Sunday, February 7, 2010

Beware of Your Good Deeds—for Lent

Ash Wednesday, February 17, 2010
Matthew 6.1-6, 16-21

Strange, on this first day of the season of Lent, a season historically marked by intentional practices of piety, that in our gospel text Jesus warns us against these very practices. Most of us are familiar with the practice of “giving up” something for Lent; giving up chewing gum was a popular Lenten discipline in my high school days. Scripture calls for three specific pieties for the faithful: almsgiving, prayer and fasting. I suppose chewing gum fell under the rubric of fasting.

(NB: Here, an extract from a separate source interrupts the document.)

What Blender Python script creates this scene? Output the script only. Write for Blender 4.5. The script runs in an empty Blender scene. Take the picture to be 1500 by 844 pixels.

Here, in his Sermon on the Mount, Jesus is very clear: BEWARE of almsgiving, prayer and fasting. BEWARE of the very practices God requires of us. Jesus does not say that we are to be the guardians of how others live out their piety. We are to concentrate on ourselves and, particularly, our own “good deeds” and our motivations.

The U.S. claims that standing in solidarity with the State of Israel is one of its good deeds—standing with the victims who suffered so terribly during the holocaust. We claim to stand with a democracy surrounded by hostile nations. Isn’t it noble to stand with those who suffer, to stand with those whose lives are endangered simply because of their ethnicity? Who could possibly argue against such a heroic undertaking?

But Jesus warns us to examine our motivations—are we really noble heroes protecting the weak and powerless, the widow and the orphan? Jesus calls on us to discern what God might be calling us to do as we participate in this conflict between two peoples who wish to inhabit the same land. What is God’s will for these people and for their land and how can help bring it about?

It is easy for me, having seen how Palestinians are persecuted and demeaned under Israeli occupation, to point the finger at the evil Israelis who bulldoze houses, shoot non-violent protesters in the streets and imprison children who throw stones. It’s always easier to point the finger at others’ motivations—much harder to examine my own. But here is Jesus, reminding us that it is my own house I must examine, not Israel’s. Even though I do not carry the gun or drive the bulldozer, how do my own tax dollars work in Israel to support the weak and powerless?

What I see when I visit Israel and Palestine, is that my tax dollars bought guns and ammunition used to destroy property and people in Gaza last year. One Palestinian friend whose family was not allowed to leave Gaza to come with him for graduate studies in Denver, told about his daughter’s puzzlement: “Daddy, these airplanes and missiles are from where you are, from America.” My tax dollars have been used to construct checkpoints where Palestinians wait in long lines every day just to get to work; my tax dollars have been used to fund an army that bulldozes Palestinian homes simply because they cannot get a permit to add a bedroom.

I cannot blame Israel—I have not bothered to pay attention to how my money is used. U.S. unconditional military support for Israel (2.3b in 2008) —this is not Israel’s problem; it is mine. The foreign aid I have supplied to Israel has been used to assuage my conscience for atrocities committed sixty-seventy years ago, when the world chose to turn its back on the Jews, refusing to intervene in the killings or to accept the millions of refugees fleeing the carnage. But it has not brought about justice God demands for the people of the land, either for Israelis or for Palestinians. This Lent, as I ponder what I can do to bring peace and justice for the Palestinians and Israelis, Jesus’ sermon is a timely reminder for me to examine my own part in the oppression and violence.

Gracious God of mercy, as we enter into this season of introspection and penitence, preparing to remember your son’s life, death and resurrection, help us to examine our role in life, death and resurrection in our own small world where we seek to live out your justice and mercy. Help us find signs of your will and join in efforts to raise the dead where we live and work. Amen.